Nuclear power plants release massive amounts of Carbon14 which is converted to CO2 in the atmosphere:
>> “Nuclear power plants operating under even standard conditions release annually about 92.5 X 10-to-the-10th-power Bq of radiocarbon (14C) to the environment for generating 1GW of electrical energy.”
SO MULTIPLY approx. 390 GW of annual nuclear energy by 92.5 X 10-to-the-10th-power Bq of radiocarbon and that’s how much Carbon14 is released EVERY YEAR.
And that’s just from civilian reactors.
>> “Accidents in nuclear power plants cause emission of large amount of 14C, which is an integral part of the general radioisotope contamination.”
SO CARBON14 is a big component of radioactive contamination after nuclear accidents.
>> “Chernobyl NPP accident caused a discharge of radiocarbon as fine-grained reactor graphite and carbon dioxide”

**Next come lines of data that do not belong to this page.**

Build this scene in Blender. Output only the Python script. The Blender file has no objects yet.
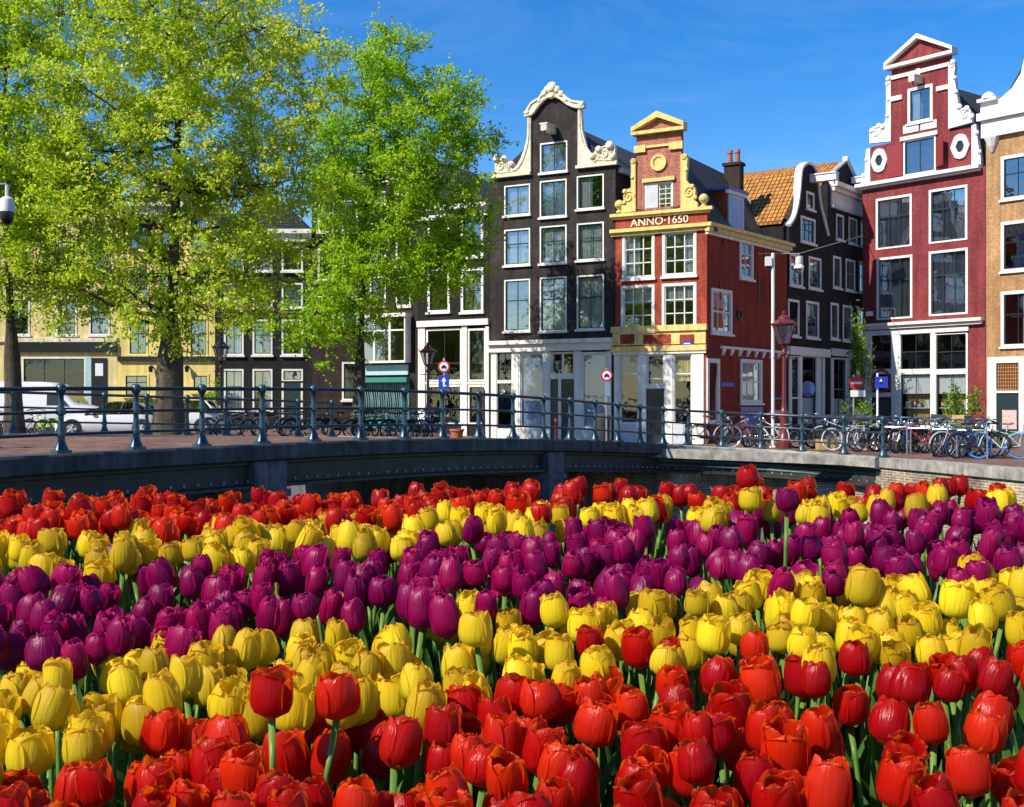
import bpy, bmesh, math, random
import numpy as np
from mathutils import Vector, Matrix, geometry
random.seed(7); np.random.seed(7)
SC = bpy.context.scene
COL = SC.collection
R_ = math.radians
# ------------------------------------------------------------------ camera, sky, sun, exposure
F = 1200.0; CX = 512.0; CY = 403.5; CZ = 2.0
cam = bpy.data.cameras.new('camera'); cam.sensor_width = 36; cam.lens = 36*F/1024
cam.clip_start = 0.05; cam.clip_end = 5000
camo = bpy.data.objects.new('camera', cam); COL.objects.link(camo)
camo.location = (0, 0, CZ); camo.rotation_euler = (R_(90), 0, 0)
SC.camera = camo
SUN_AZ = Vector((-0.83, -0.55)).normalized(); SUN_EL = R_(42)
world = bpy.data.worlds.new('World'); SC.world = world; world.use_nodes = True
wn = world.node_tree.nodes; wl = world.node_tree.links
wn.clear()
sky = wn.new('ShaderNodeTexSky'); sky.sky_type = 'NISHITA'; sky.sun_disc = False
sky.sun_elevation = SUN_EL; sky.sun_rotation = math.atan2(SUN_AZ.x, SUN_AZ.y)
sky.altitude = 0; sky.air_density = 1.0; sky.dust_density = 0.2; sky.ozone_density = 3.0
hs = wn.new('ShaderNodeHueSaturation'); hs.inputs['Hue'].default_value = 0.51; hs.inputs['Saturation'].default_value = 1.46; hs.inputs['Value'].default_value = 1.0
bg = wn.new('ShaderNodeBackground'); bg.inputs['Strength'].default_value = 0.106
wo = wn.new('ShaderNodeOutputWorld')
wtc = wn.new('ShaderNodeTexCoord'); wmp = wn.new('ShaderNodeMapping'); wmp.inputs['Scale'].default_value = (2.2, 2.2, 9.0); wmp.inputs['Rotation'].default_value = (0, .25, 0)
wno = wn.new('ShaderNodeTexNoise'); wno.inputs['Scale'].default_value = 1.6; wno.inputs['Detail'].default_value = 8.0; wno.inputs['Roughness'].default_value = .62; wno.inputs['Distortion'].default_value = .6
wra = wn.new('ShaderNodeMapRange'); wra.inputs['From Min'].default_value = .46; wra.inputs['From Max'].default_value = .80; wra.inputs['To Max'].default_value = .11
wmx = wn.new('ShaderNodeMix'); wmx.data_type = 'RGBA'; wmx.inputs[7].default_value = (6.5, 7.2, 8.0, 1)
wl.new(wtc.outputs['Generated'], wmp.inputs[0]); wl.new(wmp.outputs[0], wno.inputs['Vector']); wl.new(wno.outputs[0], wra.inputs[0]); wl.new(wra.outputs[0], wmx.inputs[0])
wl.new(sky.outputs[0], hs.inputs['Color']); wl.new(hs.outputs[0], wmx.inputs[6]); wl.new(wmx.outputs[2], bg.inputs['Color']); wl.new(bg.outputs[0], wo.inputs['Surface'])
sun = bpy.data.lights.new('sun', 'SUN'); sun.energy = 4.4; sun.angle = R_(0.5); sun.color = (1, 0.93, 0.80)
suno = bpy.data.objects.new('sun', sun); COL.objects.link(suno)
S = Vector((SUN_AZ.x*math.cos(SUN_EL), SUN_AZ.y*math.cos(SUN_EL), math.sin(SUN_EL)))
suno.rotation_euler = S.to_track_quat('Z', 'Y').to_euler(); suno.location = (-30, -10, 40)
SC.view_settings.view_transform = 'Standard'; SC.view_settings.look = 'None'
SC.view_settings.exposure = 0.70; SC.view_settings.gamma = 1.0
SC.render.engine = 'CYCLES'
SC.cycles.max_bounces = 6; SC.cycles.transparent_max_bounces = 8; SC.cycles.caustics_reflective = False; SC.cycles.caustics_refractive = False

def P(px, py, d):
    return Vector(((px-CX)*d/F, d, CZ-(py-CY)*d/F))

# ------------------------------------------------------------------ materials
MATS = {}
def nodes_of(name):
    m = bpy.data.materials.new(name); m.use_nodes = True
    nt = m.node_tree; b = nt.nodes['Principled BSDF']
    MATS[name] = m
    return m, nt, b
def new(nt, t, **kw):
    n = nt.nodes.new(t)
    for k, v in kw.items():
        if k in n.inputs: n.inputs[k].default_value = v
        else: setattr(n, k, v)
    return n
def ramp(nt, fac, stops):
    r = nt.nodes.new('ShaderNodeValToRGB')
    e = r.color_ramp.elements
    e[0].position, e[0].color = stops[0][0], (*stops[0][1], 1)
    e[1].position, e[1].color = stops[-1][0], (*stops[-1][1], 1)
    for p, c in stops[1:-1]:
        x = e.new(p); x.color = (*c, 1)
    nt.links.new(fac, r.inputs[0]); return r.outputs[0]
def mixc(nt, fac, a, b, mode='MIX'):
    n = nt.nodes.new('ShaderNodeMix'); n.data_type = 'RGBA'; n.blend_type = mode
    for sock, v in ((n.inputs[0], fac), (n.inputs[6], a), (n.inputs[7], b)):
        if hasattr(v, 'links'): nt.links.new(v, sock)
        elif isinstance(v, (int, float)): sock.default_value = v
        else: sock.default_value = (*v, 1)
    return n.outputs[2]
def sc_(c, k): return tuple(min(1, x*k) for x in c)
def streaks(nt, tc, col, k, sx=5.0, sz=.35):
    mp = new(nt, 'ShaderNodeMapping'); mp.inputs['Scale'].default_value = (sx, sx, sz); nt.links.new(tc.outputs['Object'], mp.inputs[0])
    n = new(nt, 'ShaderNodeTexNoise', Scale=1.0, Detail=6.0, Roughness=.65); nt.links.new(mp.outputs[0], n.inputs['Vector'])
    return mixc(nt, 1.0, col, ramp(nt, n.outputs[0], [(.35, (1-k,)*3), (.66, (1+k*.5,)*3)]), 'MULTIPLY')
def plain(name, c, rough=0.6, var=0.18, scale=6.0, bump=0.0, metal=0.0, spec=0.5, streak=0.0):
    m, nt, b = nodes_of(name)
    tc = new(nt, 'ShaderNodeTexCoord')
    n1 = new(nt, 'ShaderNodeTexNoise', Scale=scale, Detail=6.0, Roughness=0.6)
    nt.links.new(tc.outputs['Object'], n1.inputs['Vector'])
    col = ramp(nt, n1.outputs[0], [(0.3, sc_(c, 1-var)), (0.7, sc_(c, 1+var))])
    if streak: col = streaks(nt, tc, col, streak)
    nt.links.new(col, b.inputs['Base Color'])
    b.inputs['Roughness'].default_value = rough; b.inputs['Metallic'].default_value = metal
    b.inputs['Specular IOR Level'].default_value = spec
    if bump:
        bp = new(nt, 'ShaderNodeBump', Strength=bump, Distance=0.02)
        n2 = new(nt, 'ShaderNodeTexNoise', Scale=scale*4, Detail=5.0); nt.links.new(tc.outputs['Object'], n2.inputs['Vector'])
        nt.links.new(n2.outputs[0], bp.inputs['Height']); nt.links.new(bp.outputs[0], b.inputs['Normal'])
    return m
def brick(name, c1, c2, mortar, bw=0.22, bh=0.065, rough=0.85, flat=False, stain=0.35, msize=0.012):
    m, nt, b = nodes_of(name)
    tc = new(nt, 'ShaderNodeTexCoord'); sep = new(nt, 'ShaderNodeSeparateXYZ'); nt.links.new(tc.outputs['Object'], sep.inputs[0])
    comb = new(nt, 'ShaderNodeCombineXYZ')
    if flat:
        nt.links.new(sep.outputs[0], comb.inputs[0]); nt.links.new(sep.outputs[1], comb.inputs[1])
    else:
        ad = new(nt, 'ShaderNodeMath', operation='ADD'); nt.links.new(sep.outputs[0], ad.inputs[0]); nt.links.new(sep.outputs[1], ad.inputs[1])
        nt.links.new(ad.outputs[0], comb.inputs[0]); nt.links.new(sep.outputs[2], comb.inputs[1])
    br = nt.nodes.new('ShaderNodeTexBrick'); br.inputs['Scale'].default_value = 1.0
    br.inputs['Color1'].default_value = (*c1, 1); br.inputs['Color2'].default_value = (*c2, 1); br.inputs['Mortar'].default_value = (*mortar, 1)
    br.inputs['Brick Width'].default_value = bw; br.inputs['Row Height'].default_value = bh; br.inputs['Mortar Size'].default_value = msize
    br.inputs['Bias'].default_value = 0.0
    nt.links.new(comb.outputs[0], br.inputs['Vector'])
    n1 = new(nt, 'ShaderNodeTexNoise', Scale=0.9, Detail=8.0, Roughness=0.65); nt.links.new(tc.outputs['Object'], n1.inputs['Vector'])
    n2 = new(nt, 'ShaderNodeTexNoise', Scale=9.0, Detail=3.0); nt.links.new(tc.outputs['Object'], n2.inputs['Vector'])
    st = ramp(nt, n1.outputs[0], [(0.32, (1-stain,)*3), (0.68, (1+stain*0.6,)*3)])
    st2 = ramp(nt, n2.outputs[0], [(0.3, (0.75,)*3), (0.7, (1.2,)*3)])
    c = mixc(nt, 1.0, br.outputs[0], st, 'MULTIPLY'); c = mixc(nt, 1.0, c, st2, 'MULTIPLY')
    c = streaks(nt, tc, c, .32, 2.2, .25)
    nt.links.new(c, b.inputs['Base Color']); b.inputs['Roughness'].default_value = rough; b.inputs['Specular IOR Level'].default_value = .2
    bp = new(nt, 'ShaderNodeBump', Strength=0.5, Distance=0.01, invert=True)
    nt.links.new(br.outputs['Fac'], bp.inputs['Height']); nt.links.new(bp.outputs[0], b.inputs['Normal'])
    return m
def tiles(name, stops, w=0.26, h=0.3):
    m, nt, b = nodes_of(name)
    uv = new(nt, 'ShaderNodeUVMap')
    br = nt.nodes.new('ShaderNodeTexBrick'); br.offset = 0.0; br.inputs['Scale'].default_value = 1.0
    br.inputs['Color1'].default_value = (0, 0, 0, 1); br.inputs['Color2'].default_value = (1, 1, 1, 1); br.inputs['Mortar'].default_value = (0.1, 0.1, 0.1, 1)
    br.inputs['Brick Width'].default_value = w; br.inputs['Row Height'].default_value = h; br.inputs['Mortar Size'].default_value = 0.03
    nt.links.new(uv.outputs[0], br.inputs['Vector'])
    n1 = new(nt, 'ShaderNodeTexNoise', Scale=1.3, Detail=8.0, Roughness=0.7); nt.links.new(uv.outputs[0], n1.inputs['Vector'])
    ad = new(nt, 'ShaderNodeMath', operation='MULTIPLY_ADD'); nt.links.new(br.outputs[0], ad.inputs[0]); ad.inputs[1].default_value = 0.35
    nt.links.new(n1.outputs[0], ad.inputs[2])
    c = ramp(nt, ad.outputs[0], stops)
    c = mixc(nt, br.outputs['Fac'], c, sc_(stops[0][1], 0.4))
    nt.links.new(c, b.inputs['Base Color']); b.inputs['Roughness'].default_value = 0.7
    wv = new(nt, 'ShaderNodeTexWave', Scale=1/(w*2*math.pi)*6.283*0.5); nt.links.new(uv.outputs[0], wv.inputs['Vector'])
    bp = new(nt, 'ShaderNodeBump', Strength=0.9, Distance=0.06); nt.links.new(wv.outputs[1], bp.inputs['Height'])
    bp2 = new(nt, 'ShaderNodeBump', Strength=0.7, Distance=0.03, invert=True); nt.links.new(br.outputs['Fac'], bp2.inputs['Height']); nt.links.new(bp.outputs[0], bp2.inputs['Normal'])
    nt.links.new(bp2.outputs[0], b.inputs['Normal'])
    return m
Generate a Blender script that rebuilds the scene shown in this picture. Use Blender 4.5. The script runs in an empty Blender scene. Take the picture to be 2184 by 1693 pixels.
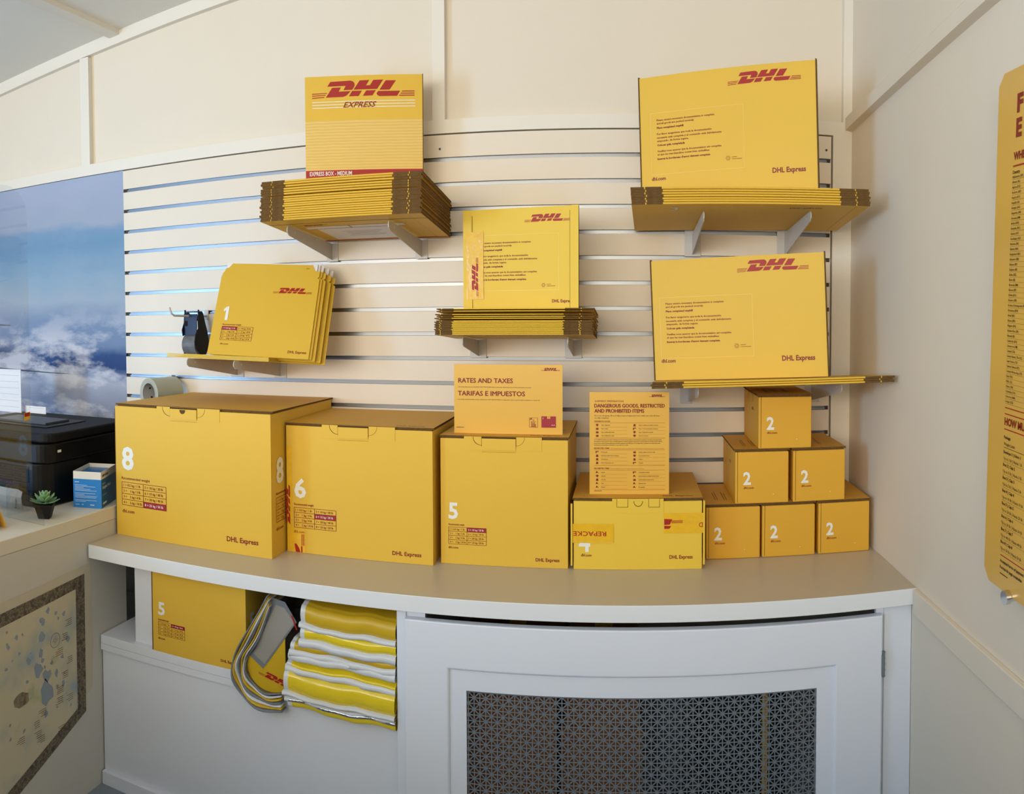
import bpy, math, random
from mathutils import Vector, Matrix
R = random.Random(7)
SC = bpy.context.scene
COL = SC.collection
FLOOR = 0.335          # height of the floor in the survey frame used below; everything is dropped by it at the end

# ------------------------------------------------------------------ materials
def lin(c):
    return tuple(((v/255)/12.92 if v/255 <= .04045 else ((v/255+.055)/1.055)**2.4) for v in c)
MATS = {}
def mat(name, rgb, rough=.6, metal=0., bump=0., scale=60., var=0., spec=.5, trans=0., ior=1.45, coat=0., vscale=8.):
    m = bpy.data.materials.new(name); m.use_nodes = True
    nt = m.node_tree; b = nt.nodes['Principled BSDF']
    c = lin(rgb)+(1,)
    b.inputs['Base Color'].default_value = c
    b.inputs['Roughness'].default_value = rough
    b.inputs['Metallic'].default_value = metal
    b.inputs['Specular IOR Level'].default_value = spec
    b.inputs['IOR'].default_value = ior
    b.inputs['Transmission Weight'].default_value = trans
    b.inputs['Coat Weight'].default_value = coat
    tc = nt.nodes.new('ShaderNodeTexCoord')
    if var > 0:
        n = nt.nodes.new('ShaderNodeTexNoise'); n.inputs['Scale'].default_value = vscale; n.inputs['Detail'].default_value = 5
        nt.links.new(tc.outputs['Object'], n.inputs['Vector'])
        mx = nt.nodes.new('ShaderNodeMixRGB'); mx.blend_type = 'MIX'
        d = tuple(max(0, v*(1-var)) for v in c[:3])+(1,); e = tuple(min(1, v*(1+var*.6)) for v in c[:3])+(1,)
        mx.inputs['Color1'].default_value = d; mx.inputs['Color2'].default_value = e
        nt.links.new(n.outputs['Fac'], mx.inputs['Fac']); nt.links.new(mx.outputs['Color'], b.inputs['Base Color'])
    if bump > 0:
        n2 = nt.nodes.new('ShaderNodeTexNoise'); n2.inputs['Scale'].default_value = scale; n2.inputs['Detail'].default_value = 6
        nt.links.new(tc.outputs['Object'], n2.inputs['Vector'])
        bp = nt.nodes.new('ShaderNodeBump'); bp.inputs['Strength'].default_value = bump; bp.inputs['Distance'].default_value = .002
        nt.links.new(n2.outputs['Fac'], bp.inputs['Height']); nt.links.new(bp.outputs['Normal'], b.inputs['Normal'])
    MATS[name] = m
    return m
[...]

>> “…Chernobyl-born radiocarbon may appear 1.26 times more detrimental to heredity of man than radiocaesium”
SO CARBON14 may be worse for man than cesium.
http://www.geochronometria.pl/pdf/geo_23/Geo23_10.pdf
>> “Once formed, the carbon-14 is quickly oxidized to produce carbon dioxide, CO2”
http://www.preparatorychemistry.com/bishop_book_atoms_16.pdf
Carbon14—>CO2—->climate change
We classify nuclear as “low-carbon” in comparison to fossil fuels; it is generally high-carbon when compared to renewables. Radioactive carbon is, of course, another side of the carbon issue and is clearly more dangerous to human health than standard carbon–especially under accident conditions when large amounts are released. Anyone else want to comment?